Output at factories and workshops expanded 6.0 per cent on-year in July, in line with June’s reading, according to the NBS, but short of the 6.3 per cent forecast in a Bloomberg News survey.

Steel production – a sore spot with the Trump administration – was especially strong in July with crude output climbing 7.2 per cent on-year to a record 81.24 million tonnes as producers ramped up production to take advantage of high prices.

The commodity’s price is at a six-year high as expectations for demand pick up and the government’s fight against pollution sees a number of plants shuttered.

Retail sales, a key gauge of domestic consumption, rose 8.8 per cent on-year in July, down from nine percent in June, and also missing estimates of 9.1 per cent growth.

“Domestic demand looks to have weakened further,” said Julian Evans-Pritchard of Capital Economics.

Fixed-asset investment, the lifeblood of China’s economy, expanded just 5.5 per cent in January-July, the slowest pace on record.

Last month China’s cabinet indicated it would step up its support for the economy and officials have said approval for infrastructure projects will quicken in the second half of the year.

‘Worse before it gets better’

But the International Monetary Fund has suggested Beijing should resist another round of aggressive stimulus to boost growth, citing concerns the measures would exacerbate already excessive debt levels.

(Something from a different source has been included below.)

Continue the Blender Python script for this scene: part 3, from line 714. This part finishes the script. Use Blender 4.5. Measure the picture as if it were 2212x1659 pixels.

“We see further downside risks to economic activity in the coming months given that credit growth is still slowing,” said Evans-Pritchard, forecasting Beijing’s easing moves could take months to kick in.

China’s economic growth slowed in the second quarter to 6.7 per cent, from 6.8 per cent in the first quarter.

“The Chinese economy will get worse before getting better, and it takes several months to turn around,” said Ting Lu, chief China economist at Nomura investment bank.

“Beijing will step up credit easing and fiscal measures to deliver a recovery and prevent financial troubles such as a rise of bond defaults,” Lu wrote in a research note.